WHAT YOU ARE ASKED TO DO -
Write every line out verbatim and omit the pictures.

RECORDED DATA -
· · · · · · ·

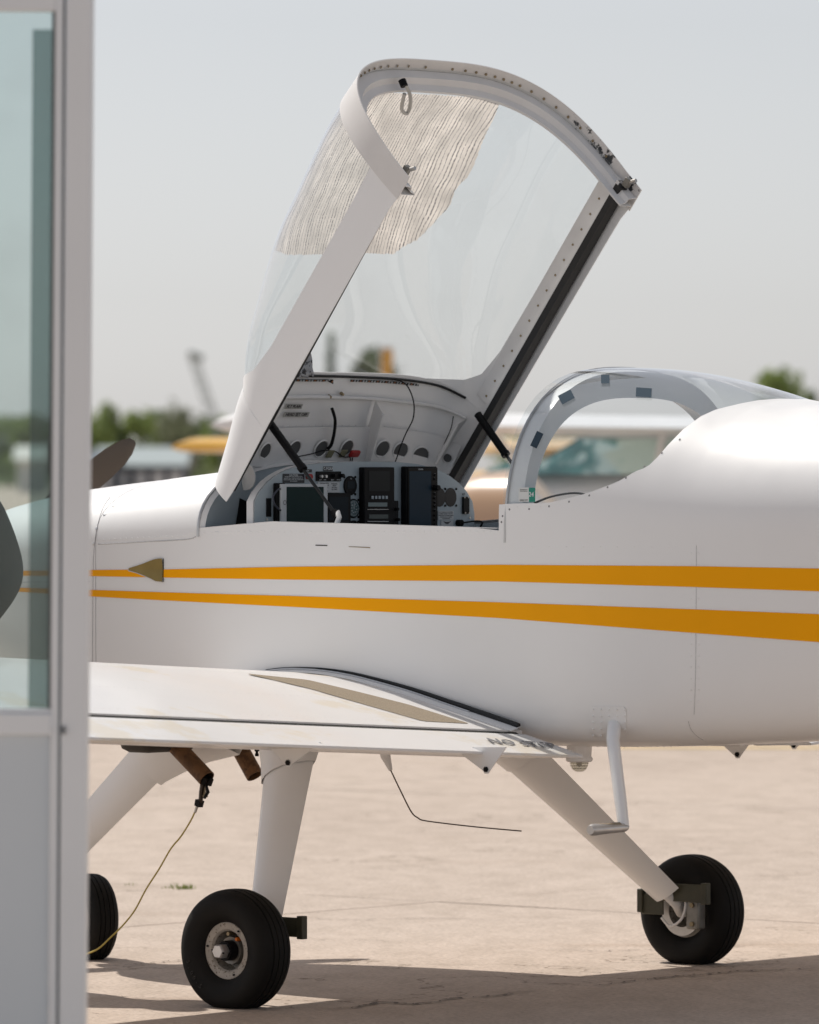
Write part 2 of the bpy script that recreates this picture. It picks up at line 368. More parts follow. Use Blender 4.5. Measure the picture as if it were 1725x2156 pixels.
# ------------------------------------------------------------ things that lie on the skin
def skin(px, py, off=.0015, ar=(-2.0, 2.2), tr=(-.99, .99), fn=body):
    u, v = solve(fn, px, py, ar, tr, 60)
    p, du, n = frame_at(fn, u, v)
    if n.y > 0: n = -n                       # outward on the left side
    return p+n*off, n, du
def ribbon(top, bot, off=.0015, n=24, fn=body, ar=(-2.0, 2.2), tr=(-.99, .99)):
    xs = np.linspace(top[0][0], top[-1][0], n)
    ty = np.interp(xs, [p[0] for p in top], [p[1] for p in top]); by = np.interp(xs, [p[0] for p in bot], [p[1] for p in bot])
    rows = []
    for x, y0, y1 in zip(xs, ty, by):
        rows.append([skin(x, y0+(y1-y0)*k/4, off, ar, tr, fn)[0] for k in range(5)])
    return grid(rows)
UT = [(30, 1202), (197, 1200), (344, 1199), (621, 1193), (1048, 1189), (1466, 1192), (1725, 1197), (1800, 1199)]
UB = [(30, 1212), (197, 1213), (344, 1216), (621, 1220.5), (1048, 1224), (1466, 1236), (1725, 1245), (1800, 1249)]
LT = [(30, 1237), (197, 1242), (344, 1247), (621, 1255), (1048, 1268), (1466, 1283), (1725, 1293), (1800, 1297)]
LB = [(30, 1245), (197, 1256), (344, 1264), (621, 1278), (1048, 1301), (1466, 1333), (1725, 1352), (1800, 1359)]
for T_, B_ in ((UT, UB), (LT, LB)):
    s_ = obj('yellow_stripe', ribbon(T_, B_, .0018, 46), YELLOW, plane)
for T_, B_ in (([(1800, 1199), (2150, 1207), (2500, 1218)], [(1800, 1249), (2150, 1266), (2500, 1280)]), ([(1800, 1297), (2150, 1308), (2500, 1314)], [(1800, 1359), (2150, 1372), (2500, 1372)])):
    obj('yellow_stripe', ribbon(T_, B_, .003, 16, ar=(1.4, 4.3), tr=(-.9, .9)), YELLOW, plane)
# seams: narrow dark laps
def seam(name, pts, w=.0009, off=.0004, m=None, par=None, n=6, fn=body):
    pts = [Vector((x, y, 0)) for x, y in pts]; sp = smoothpath(pts, n)
    obj(name, tube([skin(p.x, p.y, off, fn=fn)[0] for p in sp], w, 5), m or LAP, par or fus)
seam('skin_seam', [(195, 1400), (195.5, 1300), (196, 1215), (198, 1160), (205, 1110), (217, 1070), (232, 1047)], .0009)
seam('skin_seam', [(206, 1146), (300, 1141), (390, 1136), (413, 1130)], .0016)
seam('skin_seam', [(1467, 1148), (1466, 1300), (1465, 1420), (1462, 1505)], .0005)
seam('skin_seam', [(1450, 1518), (1455, 1535), (1468, 1550), (1486, 1561)], .0006)
def dots(pts, r=.004, h=.0008, off=0.0):
    out = []
    for x, y in pts:
        p, n, du = skin(x, y, off); q = n.to_track_quat('Z', 'Y').to_matrix().to_4x4(); q.translation = p
        v, f = lathe([(0, h), (r*.7, h), (r, 0)], 10, 'z'); out.append(([q @ Vector(c) for c in v], f))
    return join(*out)
ws = [(382, 750), (530, 747), (680, 727), (830, 692), (982, 645), (1120, 583), (1258, 512), (1397, 427), (1528, 325), (1663, 222), (330, 800), (322, 845)]
obj('screw', dots([((1400+x*.4058)*.69, (1250+y*.4058)*.69) for x, y in ws], .0032, .0006), INKG, fus, kind='stuff')
obj('cowl_screw', dots([(195, 1176.5), (197, 1145), (203, 1113), (220, 1083), (240, 1065), (262, 1056)][1:5], .0062, .0012), ALU, fus, kind='stuff')
rv = [(206+k*12, 1137-k*.6) for k in range(0, 16)]+[(199.5, 1270+k*17) for k in range(8)]+[(1120+k*36, 1152) for k in range(9)]+[(1471, 1165+k*24) for k in range(14)]
rv += [(445+k*14, 1121-k*.05) for k in range(43)]+[(1245+k*14, 1575-k*.25) for k in range(14)]+[(1090+k*24, 1068) for k in range(3)]+[(1455, 1165+k*24) for k in range(14)]+[(430+k*24, 1122-k*.8) for k in range(7)]
obj('rivet_row', dots(rv, .0030, .0009), WHITE, fus, kind='stuff')
# vent scoop
def vent():
    prof = [(272, 1196.5, 1201.5), (290, 1191, 1206), (305, 1186, 1212), (320, 1180, 1218), (330, 1177, 1223), (338, 1176, 1224.5), (344.5, 1176, 1224.5)]
    rows = []
    for x, y0, y1 in prof:
        h = .001+.004*((x-272)/72)**2; r = []
        for k in range(7):
            e = h*(.25+.75*abs(k-3)/3)
            r.append(skin(x, y0+(y1-y0)*k/6, e+.0022)[0])
        rows.append(r)
    return grid(rows)
vs_ = obj('vent_scoop', vent(), GOLD, plane, smooth=60)
obj('vent_edge_glint', tube([skin(x, y, .004)[0] for x, y in ((272, 1201.5), (290, 1206.5), (305, 1212.5), (320, 1218.5), (330, 1223.5), (344.5, 1225))], .0011, 5), ALU, vs_)  # highlight along the lower edge, added as a thin bright tube
obj('vent_shadow_gap', tube([skin(x, y, .002)[0] for x, y in ((344.8, 1176), (344.8, 1200), (344.8, 1225))], .0015, 5), GAP, vs_)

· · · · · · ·

ANSWER FOR THE TASK -
Write part 2 of the bpy script that recreates this picture. It picks up at line 368. More parts follow. Use Blender 4.5. Measure the picture as if it were 1725x2156 pixels.
# ------------------------------------------------------------ things that lie on the skin
def skin(px, py, off=.0015, ar=(-2.0, 2.2), tr=(-.99, .99), fn=body):
    u, v = solve(fn, px, py, ar, tr, 60)
    p, du, n = frame_at(fn, u, v)
    if n.y > 0: n = -n                       # outward on the left side
    return p+n*off, n, du
def ribbon(top, bot, off=.0015, n=24, fn=body, ar=(-2.0, 2.2), tr=(-.99, .99)):
    xs = np.linspace(top[0][0], top[-1][0], n)
    ty = np.interp(xs, [p[0] for p in top], [p[1] for p in top]); by = np.interp(xs, [p[0] for p in bot], [p[1] for p in bot])
    rows = []
    for x, y0, y1 in zip(xs, ty, by):
        rows.append([skin(x, y0+(y1-y0)*k/4, off, ar, tr, fn)[0] for k in range(5)])
    return grid(rows)
UT = [(30, 1202), (197, 1200), (344, 1199), (621, 1193), (1048, 1189), (1466, 1192), (1725, 1197), (1800, 1199)]
UB = [(30, 1212), (197, 1213), (344, 1216), (621, 1220.5), (1048, 1224), (1466, 1236), (1725, 1245), (1800, 1249)]
LT = [(30, 1237), (197, 1242), (344, 1247), (621, 1255), (1048, 1268), (1466, 1283), (1725, 1293), (1800, 1297)]
LB = [(30, 1245), (197, 1256), (344, 1264), (621, 1278), (1048, 1301), (1466, 1333), (1725, 1352), (1800, 1359)]
for T_, B_ in ((UT, UB), (LT, LB)):
    s_ = obj('yellow_stripe', ribbon(T_, B_, .0018, 46), YELLOW, plane)
for T_, B_ in (([(1800, 1199), (2150, 1207), (2500, 1218)], [(1800, 1249), (2150, 1266), (2500, 1280)]), ([(1800, 1297), (2150, 1308), (2500, 1314)], [(1800, 1359), (2150, 1372), (2500, 1372)])):
    obj('yellow_stripe', ribbon(T_, B_, .003, 16, ar=(1.4, 4.3), tr=(-.9, .9)), YELLOW, plane)
# seams: narrow dark laps
def seam(name, pts, w=.0009, off=.0004, m=None, par=None, n=6, fn=body):
    pts = [Vector((x, y, 0)) for x, y in pts]; sp = smoothpath(pts, n)
    obj(name, tube([skin(p.x, p.y, off, fn=fn)[0] for p in sp], w, 5), m or LAP, par or fus)
seam('skin_seam', [(195, 1400), (195.5, 1300), (196, 1215), (198, 1160), (205, 1110), (217, 1070), (232, 1047)], .0009)
seam('skin_seam', [(206, 1146), (300, 1141), (390, 1136), (413, 1130)], .0016)
seam('skin_seam', [(1467, 1148), (1466, 1300), (1465, 1420), (1462, 1505)], .0005)
seam('skin_seam', [(1450, 1518), (1455, 1535), (1468, 1550), (1486, 1561)], .0006)
def dots(pts, r=.004, h=.0008, off=0.0):
    out = []
    for x, y in pts:
        p, n, du = skin(x, y, off); q = n.to_track_quat('Z', 'Y').to_matrix().to_4x4(); q.translation = p
        v, f = lathe([(0, h), (r*.7, h), (r, 0)], 10, 'z'); out.append(([q @ Vector(c) for c in v], f))
    return join(*out)
ws = [(382, 750), (530, 747), (680, 727), (830, 692), (982, 645), (1120, 583), (1258, 512), (1397, 427), (1528, 325), (1663, 222), (330, 800), (322, 845)]
obj('screw', dots([((1400+x*.4058)*.69, (1250+y*.4058)*.69) for x, y in ws], .0032, .0006), INKG, fus, kind='stuff')
obj('cowl_screw', dots([(195, 1176.5), (197, 1145), (203, 1113), (220, 1083), (240, 1065), (262, 1056)][1:5], .0062, .0012), ALU, fus, kind='stuff')
rv = [(206+k*12, 1137-k*.6) for k in range(0, 16)]+[(199.5, 1270+k*17) for k in range(8)]+[(1120+k*36, 1152) for k in range(9)]+[(1471, 1165+k*24) for k in range(14)]
rv += [(445+k*14, 1121-k*.05) for k in range(43)]+[(1245+k*14, 1575-k*.25) for k in range(14)]+[(1090+k*24, 1068) for k in range(3)]+[(1455, 1165+k*24) for k in range(14)]+[(430+k*24, 1122-k*.8) for k in range(7)]
obj('rivet_row', dots(rv, .0030, .0009), WHITE, fus, kind='stuff')
# vent scoop
def vent():
    prof = [(272, 1196.5, 1201.5), (290, 1191, 1206), (305, 1186, 1212), (320, 1180, 1218), (330, 1177, 1223), (338, 1176, 1224.5), (344.5, 1176, 1224.5)]
    rows = []
    for x, y0, y1 in prof:
        h = .001+.004*((x-272)/72)**2; r = []
        for k in range(7):
            e = h*(.25+.75*abs(k-3)/3)
            r.append(skin(x, y0+(y1-y0)*k/6, e+.0022)[0])
        rows.append(r)
    return grid(rows)
vs_ = obj('vent_scoop', vent(), GOLD, plane, smooth=60)
obj('vent_edge_glint', tube([skin(x, y, .004)[0] for x, y in ((272, 1201.5), (290, 1206.5), (305, 1212.5), (320, 1218.5), (330, 1223.5), (344.5, 1225))], .0011, 5), ALU, vs_)  # highlight along the lower edge, added as a thin bright tube
obj('vent_shadow_gap', tube([skin(x, y, .002)[0] for x, y in ((344.8, 1176), (344.8, 1200), (344.8, 1225))], .0015, 5), GAP, vs_)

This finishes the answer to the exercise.